WASHINGTON — The Supreme Court on Monday allowed the Trump administration to deport migrants to countries other than their own, pausing a federal judge’s ruling that said they must first be given a chance to show that they would face the risk of torture and clearing the way for the administration to send men held at a U.S. military base in Djibouti on to South Sudan.
The court’s order gave no reasons and said the judge’s ruling would remain paused while the government pursues an appeal and, after that, until the Supreme Court acts. The court’s three liberal members issued a lengthy dissent.
The order was the latest in a series of rulings related to immigration decided by the justices in summary fashion on what critics call the court’s shadow docket. Two allowed the administration to lift protections for hundreds of thousands of people who had been granted temporary protected status or humanitarian parole.
But others insisted on due process — notice and an opportunity to be heard — for migrants before they are deported. Monday’s ruling moved in a different direction, refusing to allow migrants to make the case that they would face torture if sent to places with which they have no connection.
The absence of any reasoning made it impossible to understand the majority’s thinking.
Tricia McLaughlin, a spokesperson for the Department of Homeland Security, called the ruling “a victory for the safety and security of the American people.”
Leila Kang, a lawyer with Northwest Immigrant Rights Project, which represents migrants in the case, said the court’s order would have devastating consequences.

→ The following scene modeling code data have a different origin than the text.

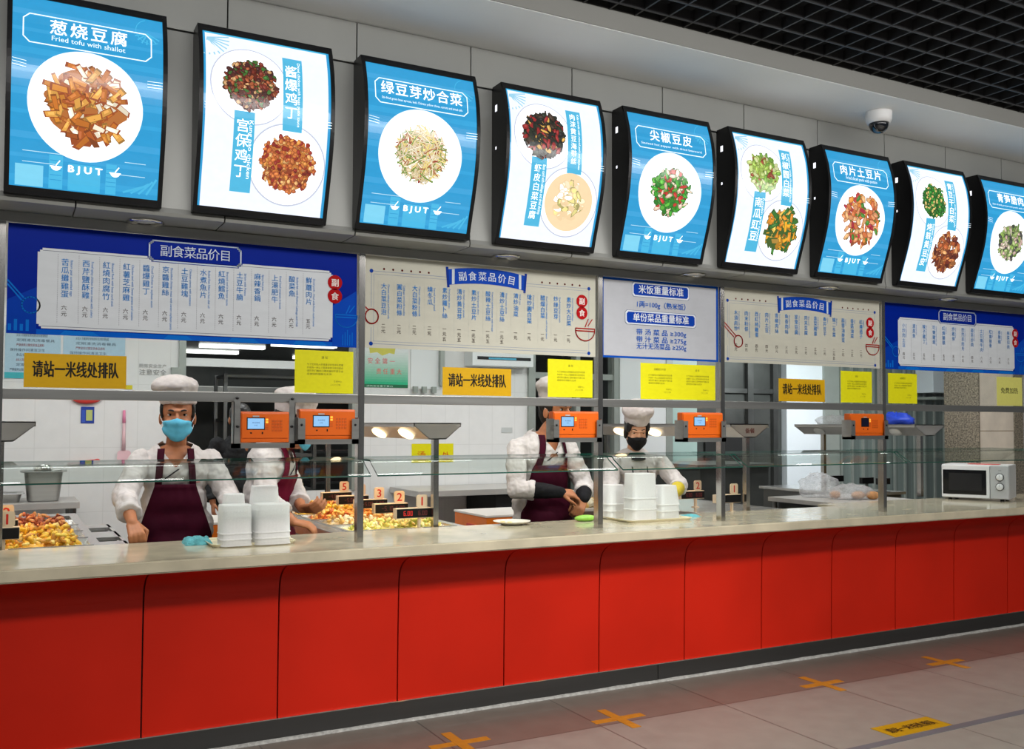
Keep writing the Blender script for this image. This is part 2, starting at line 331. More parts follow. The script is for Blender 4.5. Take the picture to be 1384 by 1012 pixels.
# ---- printed artwork (signs, boards, posters): polygons with corner colours on a mapped sheet
_fc = bpy.data.curves.new('glyph', 'FONT'); _fc.resolution_u = 2; _fo = bpy.data.objects.new('glyph', _fc); _cache = {}
def glyph(t, bold=0.0):
    k = (t, bold)
    if k not in _cache:
        _fc.body = t; _fc.offset = bold; _fo.to_mesh_clear(); me = _fo.to_mesh()
        vs = [(v.co.x, v.co.y) for v in me.vertices]; fs = [tuple(p.vertices) for p in me.polygons]
        _cache[k] = (vs, fs)
    return _cache[k]
class P:
    def __init__(s, fn): s.fn = fn; s.v = []; s.f = []; s.c = []; s.l = 0.0
    def poly(s, pts, col, lay=None):
        l = s.l if lay is None else lay; i = len(s.v); s.v += [s.fn(a, b_, l) for a, b_ in pts]; s.f.append(tuple(range(i, i+len(pts)))); s.c.append(col)
    def rect(s, x0, z0, x1, z1, col, n=1):
        for k in range(n):
            a = z0+(z1-z0)*k/n; b_ = z0+(z1-z0)*(k+1)/n; s.poly([(x0, a), (x1, a), (x1, b_), (x0, b_)], col)
    def disc(s, cx, cz, rx, rz, col, n=20):
        for k in range(n):
            a = -pi/2+pi*k/n; b_ = -pi/2+pi*(k+1)/n
            s.poly([(cx-rx*cos(a), cz+rz*sin(a)), (cx+rx*cos(a), cz+rz*sin(a)), (cx+rx*cos(b_), cz+rz*sin(b_)), (cx-rx*cos(b_), cz+rz*sin(b_))], col)
    def line(s, pts, wd, col, closed=False):
        n = len(pts)
        for i in range(n if closed else n-1):
            (x0, z0), (x1, z1) = pts[i], pts[(i+1) % n]; d = sqrt((x1-x0)**2+(z1-z0)**2) or 1; nx, nz = -(z1-z0)/d*wd/2, (x1-x0)/d*wd/2
            ex, ez = (x1-x0)/d*wd*.3, (z1-z0)/d*wd*.3
            s.poly([(x0+nx-ex, z0+nz-ez), (x0-nx-ex, z0-nz-ez), (x1-nx+ex, z1-nz+ez), (x1+nx+ex, z1+nz+ez)], col)
    def text(s, t, x, z, h, col, bold=0.0, align='l', sx=1.0, rot=0, width=None):
        if bold:
            dx = min(bold, .07)*h*.7
            for q, w_ in ((-dx, 0), (dx, 0), (0, dx*.7), (0, -dx*.7)): s.text(t, x+q*cos(rot)-w_*sin(rot), z+q*sin(rot)+w_*cos(rot), h, col, 0, align, sx, rot, width)
            s.l += 1e-5
        vs, fs = glyph(t)
        if not vs: return
        x0 = min(v[0] for v in vs); x1 = max(v[0] for v in vs)
        k = h/.9; kx = k*sx
        if width: kx = width/(x1-x0)
        off = {'l': 0, 'c': -(x0+x1)/2, 'r': -x1}[align]
        i = len(s.v)
        for a, b_ in vs:
            a, b_ = (a+off)*kx, b_*k
            if rot: a, b_ = a*cos(rot)-b_*sin(rot), a*sin(rot)+b_*cos(rot)
            s.v.append(s.fn(x+a, z+b_, s.l))
        for f in fs: s.f.append(tuple(i+q for q in f)); s.c.append(col)
    def vtext(s, t, x, z, h, step, col, bold=0.0, sx=1.0):
        for k, ch in enumerate(t): s.text(ch, x, z-k*step-h*.85, h, col, bold, 'c', sx)
    def up(s, d=.0006): s.l += d
    def slab(s, x0, z0, x1, z1, d0, d1, col):
        """body of a sheet/board behind the print: layers d0 (back) to d1 (front, negative is back)"""
        q = [(x0, z0), (x1, z0), (x1, z1), (x0, z1)]
        s.poly(q[::-1], col, d0); s.poly(q, col, d1)
        for i in range(4):
            a, b_ = q[i], q[(i+1) % 4]; n = len(s.v); s.v += [s.fn(a[0], a[1], d0), s.fn(b_[0], b_[1], d0), s.fn(b_[0], b_[1], d1), s.fn(a[0], a[1], d1)]; s.f.append((n, n+1, n+2, n+3)); s.c.append(col)
    def obj(s, name, m, parent=None, loc=None):
        me = bpy.data.meshes.new(name); me.from_pydata([tuple(v) for v in s.v], [], s.f)
        at = me.color_attributes.new('Col', 'FLOAT_COLOR', 'CORNER'); buf = []
        for p in me.polygons:
            c = s.c[p.index]; buf += (list(c)+[1.0])*p.loop_total
        at.data.foreach_set('color', buf); me.materials.append(M[m] if isinstance(m, str) else m)
        o = meshobj(name, me, parent)
        if loc is not None: me.transform(Matrix.Translation(-Vector(loc))); o.location = loc
        return o
WHITE = rgb(250, 252, 255); BLUE = rgb(10, 66, 176); NAVY = rgb(2, 34, 142)

# ------------------------------------------------------------------ the setting
XL, XR = -1.6, 9.0
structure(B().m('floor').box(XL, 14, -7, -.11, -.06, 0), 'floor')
structure(B().m('kfloor').box(XL, 14, -.11, 9.5, -.06, -.001), 'floor_kitchen')
structure(B().m('strip').box(XL, 14, -1.505, -1.457, 0, .0015), 'trim_1')
# fascia above the counter
b = B().m('gap').box(XL, 14, -.335, -.30, 2.37, 3.38)
b.m('panel')
xs = [1.45+.598*k for k in range(-6, 22)]
for a, c in zip(xs, xs[1:]):
    b.box(a+.003, c-.003, -.35, -.33, 3.183, 3.378, .002)
    b.box(a+.003, c-.003, -.345, -.325, 2.40, 3.176, .002)
    b.rings([[(x, y, z) for y, z in ((-.345, 2.402), (-.352, 2.38), (-.345, 2.366), (-.33, 2.364), (.02, 2.364), (.02, 2.38), (-.32, 2.38), (-.325, 2.402))] for x in (a+.003, c-.003)])
structure(b, 'wall_fascia')
b = B().m('soffit').box(XL, 14, -.855, -.30, 3.38, 3.62).m('band').box(XL, 14, -.862, -.855, 3.382, 3.475)
structure(b, 'ceiling_bulkhead')
b = B().m('grid')
gy = [-.94-.148*k for k in range(0, 30)]
for y in gy: b.box(XL, 14, y-.005, y+.005, 3.47, 3.53)
for k in range(-20, 75):
    x = 2.39+.1487*k
    if x > XL: b.box(x-.005, x+.005, -5.3, -.862, 3.472, 3.53)
structure(b, 'ceiling_grid')
structure(B().m('dark').box(XL, 14, -7, -.30, 4.2, 4.25).box(XL, 14, -.87, -.86, 3.475, 4.2), 'ceiling')
structure(B().m('soffit').box(XL, 14, .02, 5.2, 2.7, 2.75).box(XL, 14, -.30, .02, 2.382, 2.42), 'ceiling_kitchen')
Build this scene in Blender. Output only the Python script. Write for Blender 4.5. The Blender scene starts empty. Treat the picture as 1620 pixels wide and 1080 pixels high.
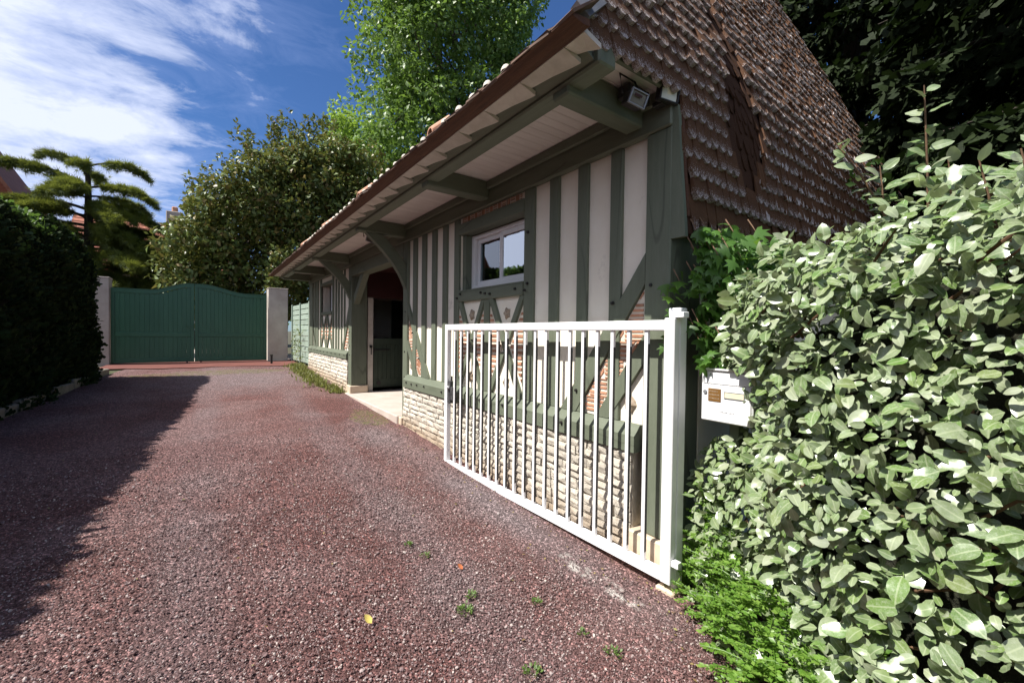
import bpy, math, random
import numpy as np
from mathutils import Vector, Matrix, Euler
rng = np.random.default_rng(7)
random.seed(7)
scene = bpy.context.scene
col = scene.collection
R = math.radians

# ---------------------------------------------------------------- camera
EYE = 1.5
YAW, PITCH, ROLL, FOC = R(36.0), R(-1.0), R(0.75), 668.0   # focal length in pixels of the 1620 px wide photograph
fw = Vector((math.sin(YAW)*math.cos(PITCH), math.cos(YAW)*math.cos(PITCH), math.sin(PITCH)))
rt = Vector((math.cos(YAW), -math.sin(YAW), 0))
up = rt.cross(fw)
rt, up = (math.cos(ROLL)*rt + math.sin(ROLL)*up), (-math.sin(ROLL)*rt + math.cos(ROLL)*up)
cd = bpy.data.cameras.new("camera"); cam = bpy.data.objects.new("camera", cd); col.objects.link(cam)
m = Matrix((rt, up, -fw)).transposed().to_4x4(); m.translation = (0, 0, EYE)
cam.matrix_world = m
cd.sensor_width = 36.0; cd.lens = FOC/1620*36; cd.clip_start = 0.05; cd.clip_end = 3000
scene.camera = cam

# ---------------------------------------------------------------- sun, sky, exposure
SUN = Vector((-1.0, 0.2, 1.35)).normalized()
sd = bpy.data.lights.new("sun", 'SUN'); so = bpy.data.objects.new("sun", sd); col.objects.link(so)
sd.energy = 5.0; sd.angle = R(0.5); sd.color = (1.0, 0.955, 0.89)
so.rotation_euler = (-SUN).to_track_quat('-Z', 'Y').to_euler(); so.location = (-20, 4, 27)

def nd(nt, t, **kw):
    n = nt.nodes.new(t)
    for k, v in kw.items():
        if k in ('op',): n.operation = v
        elif hasattr(n, k) and k not in n.inputs: setattr(n, k, v)
        else: n.inputs[k].default_value = v
    return n
def lk(nt, a, b): nt.links.new(a, b)
def ramp(nt, fac, stops):
    n = nt.nodes.new('ShaderNodeValToRGB'); e = n.color_ramp.elements
    while len(e) < len(stops): e.new(0.5)
    for i, (p, c) in enumerate(stops):
        e[i].position = p; e[i].color = (c, c, c, 1) if isinstance(c, (int, float)) else (*c, 1)
    lk(nt, fac, n.inputs[0]); return n.outputs[0]
def mix(nt, fac, a, b, bt='MIX'):
    n = nt.nodes.new('ShaderNodeMix'); n.data_type = 'RGBA'; n.blend_type = bt; n.clamp_factor = True
    for s, v in ((n.inputs[0], fac), (n.inputs[6], a), (n.inputs[7], b)):
        if isinstance(v, bpy.types.NodeSocket): lk(nt, v, s)
        elif isinstance(v, (int, float)): s.default_value = v
        else: s.default_value = (*v, 1)
    return n.outputs[2]
def mth(nt, op, a, b=0.0, c=None):
    n = nt.nodes.new('ShaderNodeMath'); n.operation = op
    for i, v in enumerate((a, b) if c is None else (a, b, c)):
        if isinstance(v, bpy.types.NodeSocket): lk(nt, v, n.inputs[i])
        else: n.inputs[i].default_value = v
    return n.outputs[0]

world = bpy.data.worlds.new("World"); scene.world = world; world.use_nodes = True
nt = world.node_tree; nt.nodes.clear()
sky = nd(nt, 'ShaderNodeTexSky', sky_type='NISHITA'); sky.sun_disc = False
sky.sun_elevation = math.asin(SUN.z); sky.sun_rotation = math.atan2(SUN.x, SUN.y); sky.air_density = 1.0; sky.dust_density = 0.25; sky.ozone_density = 2.5
tc = nd(nt, 'ShaderNodeTexCoord'); sx = nd(nt, 'ShaderNodeSeparateXYZ'); lk(nt, tc.outputs['Generated'], sx.inputs[0])
den = mth(nt, 'ADD', mth(nt, 'MAXIMUM', sx.outputs[2], 0.0), 0.16)
cx = nd(nt, 'ShaderNodeCombineXYZ'); lk(nt, mth(nt, 'DIVIDE', sx.outputs[0], den), cx.inputs[0]); lk(nt, mth(nt, 'DIVIDE', sx.outputs[1], den), cx.inputs[1])
mp = nd(nt, 'ShaderNodeMapping'); lk(nt, cx.outputs[0], mp.inputs[0])
mp.inputs['Rotation'].default_value = (0, 0, R(35)); mp.inputs['Scale'].default_value = (0.95, 1.35, 1); mp.inputs['Location'].default_value = (0.4, 0.9, 0)
n1 = nd(nt, 'ShaderNodeTexNoise', Scale=1.25, Detail=10.0, Roughness=0.60, Distortion=0.25); lk(nt, mp.outputs[0], n1.inputs['Vector'])
n2 = nd(nt, 'ShaderNodeTexNoise', Scale=0.6, Detail=3.0, Roughness=0.5); lk(nt, mp.outputs[0], n2.inputs['Vector'])
n3 = nd(nt, 'ShaderNodeTexNoise', Scale=5.0, Detail=8.0, Roughness=0.66, Distortion=0.8); lk(nt, mp.outputs[0], n3.inputs['Vector'])
bank = mth(nt, 'MULTIPLY', sx.outputs[0], -0.55)                     # the cloud thickens toward the west (-X)
body = mth(nt, 'ADD', mth(nt, 'ADD', mth(nt, 'MULTIPLY', n1.outputs[0], 0.9), mth(nt, 'MULTIPLY', n3.outputs[0], 0.22)), bank)
veil = ramp(nt, mth(nt, 'ADD', mth(nt, 'ADD', mth(nt, 'MULTIPLY', n2.outputs[0], 0.7), mth(nt, 'MULTIPLY', n3.outputs[0], 0.35)), bank), [(0.42, 0.0), (0.72, 0.62)])
puff = ramp(nt, body, [(0.575, 0.0), (0.635, 0.42), (0.74, 0.96)])
skyc = mix(nt, 1.0, sky.outputs[0], (0.62, 0.90, 1.30), 'MULTIPLY')
fin = mix(nt, puff, mix(nt, veil, skyc, (4.6, 5.9, 10.2)), (9.2, 9.9, 12.2))
bg = nd(nt, 'ShaderNodeBackground', Strength=0.056); lk(nt, fin, bg.inputs[0])
wo = nd(nt, 'ShaderNodeOutputWorld'); lk(nt, bg.outputs[0], wo.inputs[0])
vs = scene.view_settings; scene.display_settings.display_device = 'sRGB'
vs.view_transform = 'Standard'; vs.look = 'None'; vs.gamma = 1.0; vs.use_curve_mapping = False; vs.exposure = 0.8
scene.cycles.max_bounces = 6; scene.cycles.diffuse_bounces = 4; scene.cycles.transparent_max_bounces = 8

# ---------------------------------------------------------------- measuring
def ray(px, py): return fw + (px-810)/FOC*rt - (py-540)/FOC*up
def onX(px, py, X): d = ray(px, py); return Vector((0, 0, EYE)) + d*(X/d.x)
def onY(px, py, Y): d = ray(px, py); return Vector((0, 0, EYE)) + d*(Y/d.y)
def proj(P):
    P = np.asarray(P, float) - np.array([0, 0, EYE])
    z = P@np.array(fw); return 810+FOC*(P@np.array(rt))/z, 540-FOC*(P@np.array(up))/z, z
_gy = np.arange(-40, 120, 0.1)
_gz = np.interp(_gy, [-40, -5, 0, 1.7, 4.6, 6.4, 9.7, 11.5, 14, 17, 25, 120], [-.6, -.34, -.2, -.165, -.04, .06, .165, .27, .43, .46, .5, .5])
_k = np.hanning(15); _gz = np.convolve(np.pad(_gz, 7, 'edge'), _k/_k.sum(), 'valid')
def gz(x, y): return np.interp(y, _gy, _gz)

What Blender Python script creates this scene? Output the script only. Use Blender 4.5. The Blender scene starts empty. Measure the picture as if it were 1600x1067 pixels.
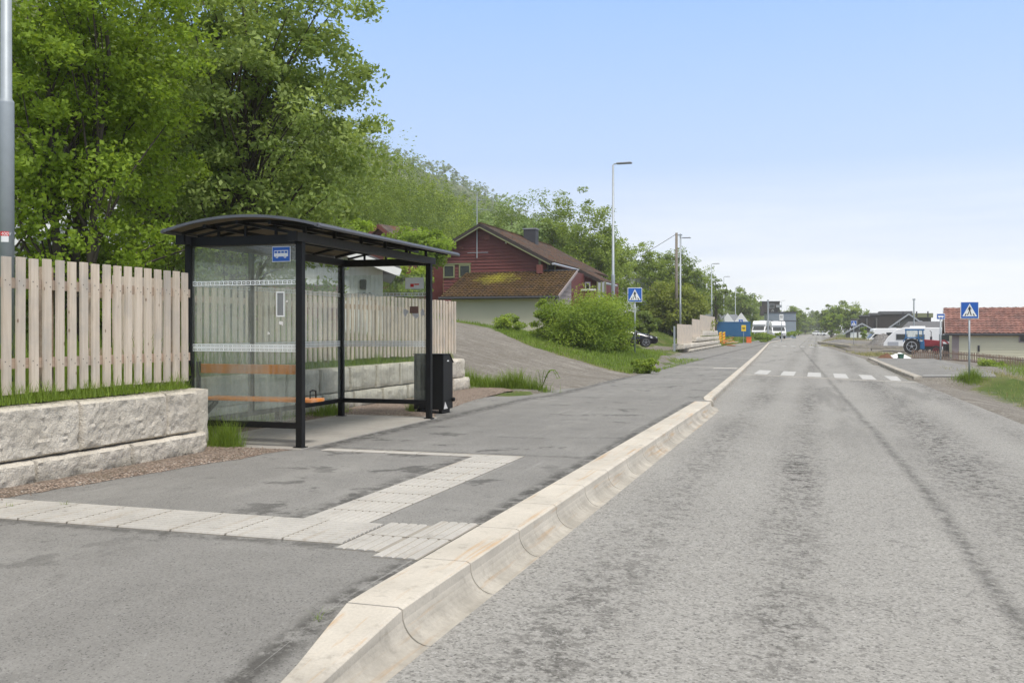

“The Supreme Court’s ruling leaves thousands of people vulnerable to deportation to third countries where they face torture or death, even if the deportations are clearly unlawful,” she said.
This case captured public attention in May when the government loaded eight men onto a plane said to be headed to South Sudan, a violence-plagued African country.
Their flight landed instead in the East African nation of Djibouti. The judge, Brian E. Murphy of the U.S. District Court in Boston, ruled that the men must be given access to lawyers and a chance to challenge the government’s plan to send them to South Sudan.